Q-learning is not yet scalable
19 comments
·June 15, 2025lalaland1125
elchananHaas
I think the article's analysis of overapproximation bias is correct. The issue is that due to the Max operator in the Q learning noise is amplified over timesteps. Some methods to reduce this bias, such as https://arxiv.org/abs/1509.06461 were successful in improving the RL agents performance. Studies have found that this happens even more for the states that the network hasn't visited many times.
An exponential number of states only matters if there is no pattern to them. If there is some structure that the network can learn then it can perform well. This is a strength of deep learning, not a weakness. The trick is getting the right training objective, which the article claims q learning isn't.
I do wonder if MuZero and other model based RL systems are the solution to the author's concerns. MuZero can reanalyze prior trajectories to improve training efficiency. The Monte Carlo Tree Search (MCTS) is a principled way to perform horizon reduction by unrolling the model multiple steps. The max operator in MCTS could cause similar issues but the search progressing deeper counteracts this.
jhrmnn
Is this essentially the same difference as between vanilla regular-grid and importance-sampling Monte Carlo integration?
Ericson2314
https://news.ycombinator.com/item?id=44280505 I think that thead might help?
Total layman here, but maybe some tasks are "uniform" despite being "deep" in such a way that poor samples still suffice? I would call those "ergodic" tasks. But surely there are other tasks where this is not the case?
lalaland1125
Good clarification. I have edited my post accordingly.
There are situations where states increase at much slower rates than exponential.

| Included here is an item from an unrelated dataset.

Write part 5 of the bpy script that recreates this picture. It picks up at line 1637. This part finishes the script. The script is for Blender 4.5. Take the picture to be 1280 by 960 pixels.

Those situations are a good fit for Q learning.
arthurcolle
Feel the Majorana-1
whatshisface
The benefit of off-policy learning is fundamentally limited by the fact that data from ineffective early exploration isn't that useful for improving on later more refined policies. It's clear if you think of a few examples: chess blunders, spasmodic movement, or failing to solve a puzzle. This becomes especially clear once you realize that data only becomes off-policy when it describes something the policy would not do. I think the solution to this problem is (unfortunately) related to the need for better generalization / sample efficiency.
getnormality
Doesn't this claim prove too much? What about the cited dog that walked in 20 minutes with off-policy learning? Or are you making a more nuanced point?
paraschopra
Humans actually do both. We learn from on-policy by exploring consequences of our own behavior. But we also learn off-policy, say from expert demonstrations (but difference being we can tell good behaviors from bad, and learn from a filtered list of what we consider as good behaviors). In most, off-policy RL, a lot of behaviors are bad and yet they get into the training set and hence leading to slower training.
s-mon
While I like the blogpost, I think the use of unexplained acronyms undermines the opportunity of this blogpost to be useful to the wider audience. Small nit: make sure acronyms and jargon is explained.
briandw
This papers assumes that you know quite a bit about RL already. If you really want to dig into RL, this intro course from David Silver (Deep Mind) is excellent: https://youtu.be/2pWv7GOvuf0?si=CmFJHNnNqraL5i0s
ArtRichards
Thank you for this link.
andy_xor_andrew
the magic thing about off-policy techniques such as Q-Learning is that they will converge on an optimal result even if they only ever see sub-optimal training data.
For example, you can use a dataset of chess games from agents that move totally randomly (with no strategy at all) and use that as an input for Q-Learning, and it will still converge on an optimal policy (albeit more slowly than if you had more high-quality inputs)
Ericson2314
I would think this being true is the definition of the task being "ergodic" (distorting that term slightly, maybe). But I would also expect non-ergodic tasks to exist.
andy_xor_andrew
The article mentions AlphaGo/Mu/Zero was not based on Q-Learning - I'm no expert but I thought AlphaGo was based on DeepMind's "Deep Q-Learning"? Is that not right?
energy123
DeepMind's earlier success with Atari was based on offline Q-Learning
AndrewKemendo
Q learning isn’t scalable because of the stream barrier, however streaming DRL (TD-Lambda) is scalable:
https://arxiv.org/abs/2410.14606
Note that this is from Turing award winner Richard Sutton’s lab at UofA
RL works
getnormality
But does this address scaling to long-horizon tasks, which is what the article is about?
Onavo
Q learning is great as a hello world RL project for teaching undergraduates.
This blog post is unfortunately missing what I consider the bigger reason why Q learning is not scalable:
As horizon increases, the number of possible states (usually) increases exponentially. This means you require exponentially increasing data to have a hope of training a Q that can handle those states.
This is less of an issue for on policy learning, because only near policy states are important, and on policy learning explicitly only samples those states. So even though there are exponential possible states your training data is laser focused on the important ones.